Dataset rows
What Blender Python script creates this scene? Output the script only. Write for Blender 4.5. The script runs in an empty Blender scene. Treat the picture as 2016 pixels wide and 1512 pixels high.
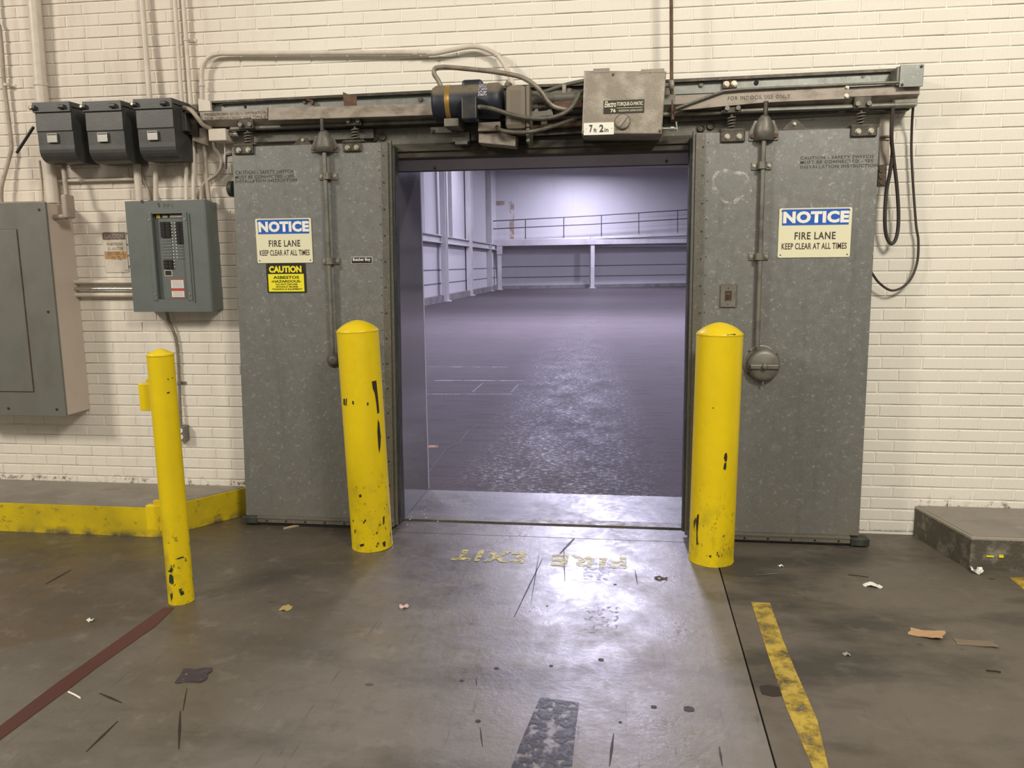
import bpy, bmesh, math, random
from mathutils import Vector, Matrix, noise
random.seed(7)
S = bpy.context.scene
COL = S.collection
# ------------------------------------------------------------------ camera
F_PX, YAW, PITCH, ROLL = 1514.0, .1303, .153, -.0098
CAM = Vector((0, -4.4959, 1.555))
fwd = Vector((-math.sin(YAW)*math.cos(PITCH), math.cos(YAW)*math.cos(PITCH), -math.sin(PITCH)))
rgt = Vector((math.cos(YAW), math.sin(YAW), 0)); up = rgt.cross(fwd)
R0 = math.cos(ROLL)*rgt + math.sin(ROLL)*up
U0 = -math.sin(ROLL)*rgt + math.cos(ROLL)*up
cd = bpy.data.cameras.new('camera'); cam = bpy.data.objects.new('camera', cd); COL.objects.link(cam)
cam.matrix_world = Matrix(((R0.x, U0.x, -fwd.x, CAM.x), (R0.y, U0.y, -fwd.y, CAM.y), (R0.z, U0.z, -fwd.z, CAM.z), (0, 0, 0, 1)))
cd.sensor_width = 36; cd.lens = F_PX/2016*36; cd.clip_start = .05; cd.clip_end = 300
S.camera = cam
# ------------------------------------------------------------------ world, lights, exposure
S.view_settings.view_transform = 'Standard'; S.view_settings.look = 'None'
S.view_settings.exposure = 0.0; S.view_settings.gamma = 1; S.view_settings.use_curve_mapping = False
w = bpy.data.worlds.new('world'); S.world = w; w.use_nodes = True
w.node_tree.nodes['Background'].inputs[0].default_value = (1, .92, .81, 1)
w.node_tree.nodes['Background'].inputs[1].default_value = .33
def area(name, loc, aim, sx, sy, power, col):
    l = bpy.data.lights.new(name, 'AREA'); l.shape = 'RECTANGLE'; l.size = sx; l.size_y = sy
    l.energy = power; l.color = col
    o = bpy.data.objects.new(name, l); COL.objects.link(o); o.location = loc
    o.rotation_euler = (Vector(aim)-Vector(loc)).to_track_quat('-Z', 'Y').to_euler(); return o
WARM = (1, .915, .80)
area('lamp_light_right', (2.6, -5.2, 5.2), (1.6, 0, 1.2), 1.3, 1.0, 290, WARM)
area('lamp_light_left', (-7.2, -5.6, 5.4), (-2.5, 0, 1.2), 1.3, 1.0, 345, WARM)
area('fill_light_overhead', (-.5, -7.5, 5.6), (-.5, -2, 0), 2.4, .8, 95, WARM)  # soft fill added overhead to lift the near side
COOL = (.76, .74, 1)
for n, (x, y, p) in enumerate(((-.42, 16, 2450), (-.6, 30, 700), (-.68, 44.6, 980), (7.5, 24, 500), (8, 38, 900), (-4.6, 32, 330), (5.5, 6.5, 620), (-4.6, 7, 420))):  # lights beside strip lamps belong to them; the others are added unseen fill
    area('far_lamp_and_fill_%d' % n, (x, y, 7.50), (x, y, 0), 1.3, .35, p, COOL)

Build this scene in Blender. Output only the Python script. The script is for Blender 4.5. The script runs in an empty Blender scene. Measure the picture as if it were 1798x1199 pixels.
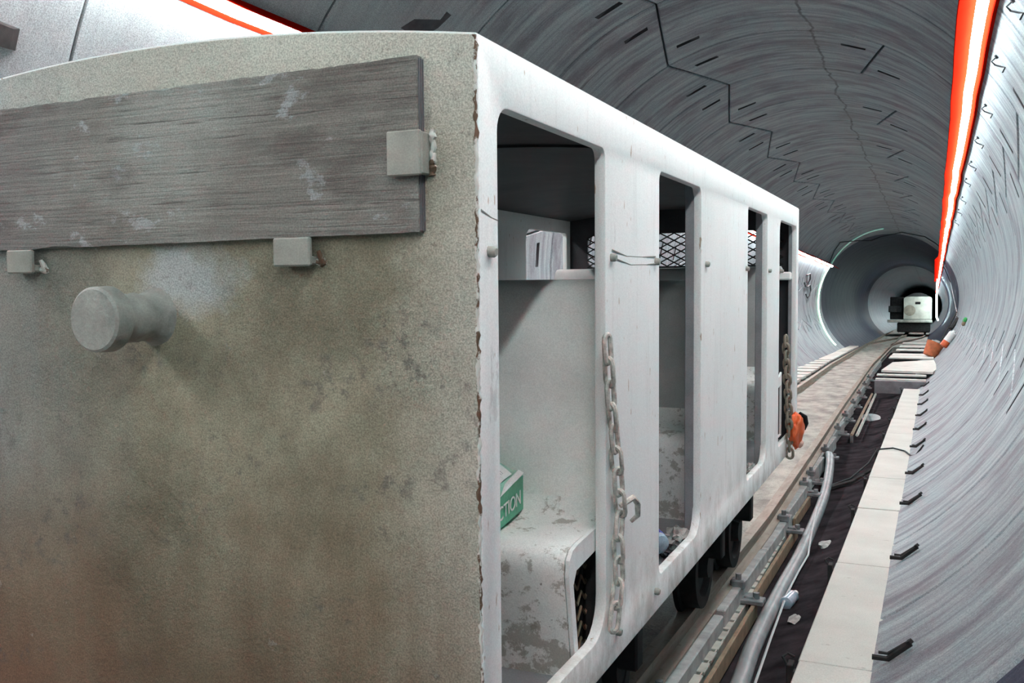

GIVEN TASK —
Leave the pictures out and reproduce all of the records exactly.

ANSWER TO THIS EXERCISE —
What Blender Python script creates this scene? Output the script only. Write for Blender 4.5. The script runs in an empty Blender scene. Treat the picture as 2016 pixels wide and 1512 pixels high.
import bpy, bmesh, math, random
from mathutils import Vector, Matrix, noise
random.seed(7)
S = bpy.context.scene
COL = S.collection
# ------------------------------------------------------------------ camera
F_PX, YAW, PITCH, ROLL = 1514.0, .1303, .153, -.0098
CAM = Vector((0, -4.4959, 1.555))
fwd = Vector((-math.sin(YAW)*math.cos(PITCH), math.cos(YAW)*math.cos(PITCH), -math.sin(PITCH)))
rgt = Vector((math.cos(YAW), math.sin(YAW), 0)); up = rgt.cross(fwd)
R0 = math.cos(ROLL)*rgt + math.sin(ROLL)*up
U0 = -math.sin(ROLL)*rgt + math.cos(ROLL)*up
cd = bpy.data.cameras.new('camera'); cam = bpy.data.objects.new('camera', cd); COL.objects.link(cam)
cam.matrix_world = Matrix(((R0.x, U0.x, -fwd.x, CAM.x), (R0.y, U0.y, -fwd.y, CAM.y), (R0.z, U0.z, -fwd.z, CAM.z), (0, 0, 0, 1)))
cd.sensor_width = 36; cd.lens = F_PX/2016*36; cd.clip_start = .05; cd.clip_end = 300
S.camera = cam
# ------------------------------------------------------------------ world, lights, exposure
S.view_settings.view_transform = 'Standard'; S.view_settings.look = 'None'
S.view_settings.exposure = 0.0; S.view_settings.gamma = 1; S.view_settings.use_curve_mapping = False
w = bpy.data.worlds.new('world'); S.world = w; w.use_nodes = True
w.node_tree.nodes['Background'].inputs[0].default_value = (1, .92, .81, 1)
w.node_tree.nodes['Background'].inputs[1].default_value = .33
def area(name, loc, aim, sx, sy, power, col):
    l = bpy.data.lights.new(name, 'AREA'); l.shape = 'RECTANGLE'; l.size = sx; l.size_y = sy
    l.energy = power; l.color = col
    o = bpy.data.objects.new(name, l); COL.objects.link(o); o.location = loc
    o.rotation_euler = (Vector(aim)-Vector(loc)).to_track_quat('-Z', 'Y').to_euler(); return o
WARM = (1, .915, .80)
area('lamp_light_right', (2.6, -5.2, 5.2), (1.6, 0, 1.2), 1.3, 1.0, 290, WARM)
area('lamp_light_left', (-7.2, -5.6, 5.4), (-2.5, 0, 1.2), 1.3, 1.0, 345, WARM)
area('fill_light_overhead', (-.5, -7.5, 5.6), (-.5, -2, 0), 2.4, .8, 95, WARM)  # soft fill added overhead to lift the near side
COOL = (.76, .74, 1)
for n, (x, y, p) in enumerate(((-.42, 16, 2450), (-.6, 30, 700), (-.68, 44.6, 980), (7.5, 24, 500), (8, 38, 900), (-4.6, 32, 330), (5.5, 6.5, 620), (-4.6, 7, 420))):  # lights beside strip lamps belong to them; the others are added unseen fill
    area('far_lamp_and_fill_%d' % n, (x, y, 7.50), (x, y, 0), 1.3, .35, p, COOL)

Build this scene in Blender. Output only the Python script. The script is for Blender 4.5. The script runs in an empty Blender scene. Measure the picture as if it were 1798x1199 pixels.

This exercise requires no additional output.